(THE TASK): Find each line with the string "script" and copy it.

Lines of data:
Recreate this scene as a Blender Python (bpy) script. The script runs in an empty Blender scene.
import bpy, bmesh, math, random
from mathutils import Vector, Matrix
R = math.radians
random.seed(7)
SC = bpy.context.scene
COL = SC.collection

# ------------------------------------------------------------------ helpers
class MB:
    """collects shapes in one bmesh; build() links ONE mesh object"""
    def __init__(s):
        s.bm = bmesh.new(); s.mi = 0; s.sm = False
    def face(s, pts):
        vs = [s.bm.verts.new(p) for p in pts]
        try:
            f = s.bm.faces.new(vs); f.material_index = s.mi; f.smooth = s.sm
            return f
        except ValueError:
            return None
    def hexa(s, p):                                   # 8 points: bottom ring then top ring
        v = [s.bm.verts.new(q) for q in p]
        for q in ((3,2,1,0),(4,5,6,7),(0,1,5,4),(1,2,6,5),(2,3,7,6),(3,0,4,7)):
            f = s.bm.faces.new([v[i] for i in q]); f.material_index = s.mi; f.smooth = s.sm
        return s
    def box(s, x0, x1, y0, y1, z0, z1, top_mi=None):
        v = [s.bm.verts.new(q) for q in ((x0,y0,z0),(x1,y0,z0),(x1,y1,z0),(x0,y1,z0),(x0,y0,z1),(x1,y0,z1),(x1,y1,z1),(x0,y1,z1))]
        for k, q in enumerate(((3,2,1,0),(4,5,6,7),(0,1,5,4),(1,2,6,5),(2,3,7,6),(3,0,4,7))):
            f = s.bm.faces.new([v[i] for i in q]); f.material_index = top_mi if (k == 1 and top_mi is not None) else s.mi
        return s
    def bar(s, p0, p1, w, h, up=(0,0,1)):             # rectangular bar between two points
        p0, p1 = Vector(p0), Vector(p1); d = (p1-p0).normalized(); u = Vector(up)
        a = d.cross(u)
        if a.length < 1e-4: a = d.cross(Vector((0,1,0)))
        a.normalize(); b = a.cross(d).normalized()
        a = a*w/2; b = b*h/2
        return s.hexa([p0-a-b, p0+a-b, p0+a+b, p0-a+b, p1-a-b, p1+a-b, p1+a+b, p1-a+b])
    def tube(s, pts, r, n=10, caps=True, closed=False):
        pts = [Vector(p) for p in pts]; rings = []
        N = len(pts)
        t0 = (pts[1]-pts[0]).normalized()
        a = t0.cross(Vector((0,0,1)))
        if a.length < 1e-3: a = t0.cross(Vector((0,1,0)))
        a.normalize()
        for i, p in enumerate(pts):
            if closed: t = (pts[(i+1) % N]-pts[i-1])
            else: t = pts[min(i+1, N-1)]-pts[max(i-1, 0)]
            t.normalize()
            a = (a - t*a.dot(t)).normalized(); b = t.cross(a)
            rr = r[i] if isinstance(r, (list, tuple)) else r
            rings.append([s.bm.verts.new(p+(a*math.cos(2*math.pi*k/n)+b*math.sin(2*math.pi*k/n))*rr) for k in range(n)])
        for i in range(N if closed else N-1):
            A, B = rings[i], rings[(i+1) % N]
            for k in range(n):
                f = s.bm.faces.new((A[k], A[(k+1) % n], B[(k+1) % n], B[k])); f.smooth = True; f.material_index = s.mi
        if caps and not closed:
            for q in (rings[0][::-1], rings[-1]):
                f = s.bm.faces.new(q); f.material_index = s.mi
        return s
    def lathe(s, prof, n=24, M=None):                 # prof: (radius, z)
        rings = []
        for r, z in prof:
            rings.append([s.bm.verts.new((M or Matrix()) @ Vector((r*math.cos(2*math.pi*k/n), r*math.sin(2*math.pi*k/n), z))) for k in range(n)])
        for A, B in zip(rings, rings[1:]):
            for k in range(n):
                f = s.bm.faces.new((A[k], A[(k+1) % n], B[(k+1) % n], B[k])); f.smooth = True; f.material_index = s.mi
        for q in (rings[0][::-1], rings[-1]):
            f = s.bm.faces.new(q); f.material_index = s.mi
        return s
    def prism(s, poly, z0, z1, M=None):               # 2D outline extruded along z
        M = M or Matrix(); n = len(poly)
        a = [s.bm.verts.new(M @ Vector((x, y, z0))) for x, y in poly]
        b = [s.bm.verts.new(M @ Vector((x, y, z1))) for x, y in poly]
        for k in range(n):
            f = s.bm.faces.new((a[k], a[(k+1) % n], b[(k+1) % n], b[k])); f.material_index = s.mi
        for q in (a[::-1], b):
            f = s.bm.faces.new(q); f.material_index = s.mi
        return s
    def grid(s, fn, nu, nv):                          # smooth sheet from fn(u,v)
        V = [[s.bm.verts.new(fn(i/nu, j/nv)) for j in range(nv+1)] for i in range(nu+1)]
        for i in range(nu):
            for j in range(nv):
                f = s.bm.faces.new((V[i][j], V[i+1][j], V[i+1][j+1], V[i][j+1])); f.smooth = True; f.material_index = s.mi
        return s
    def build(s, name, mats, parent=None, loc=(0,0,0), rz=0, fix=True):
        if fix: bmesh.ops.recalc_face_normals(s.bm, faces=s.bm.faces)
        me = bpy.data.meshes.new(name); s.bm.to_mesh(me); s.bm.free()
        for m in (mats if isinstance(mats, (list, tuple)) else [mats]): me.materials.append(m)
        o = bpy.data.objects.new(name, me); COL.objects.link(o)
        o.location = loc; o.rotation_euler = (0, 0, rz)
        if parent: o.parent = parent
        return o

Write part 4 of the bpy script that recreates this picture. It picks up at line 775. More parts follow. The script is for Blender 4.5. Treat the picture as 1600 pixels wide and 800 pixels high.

(THE COMPLETED TASK):
Recreate this scene as a Blender Python (bpy) script. The script runs in an empty Blender scene.
Write part 4 of the bpy script that recreates this picture. It picks up at line 775. More parts follow. The script is for Blender 4.5. Treat the picture as 1600 pixels wide and 800 pixels high.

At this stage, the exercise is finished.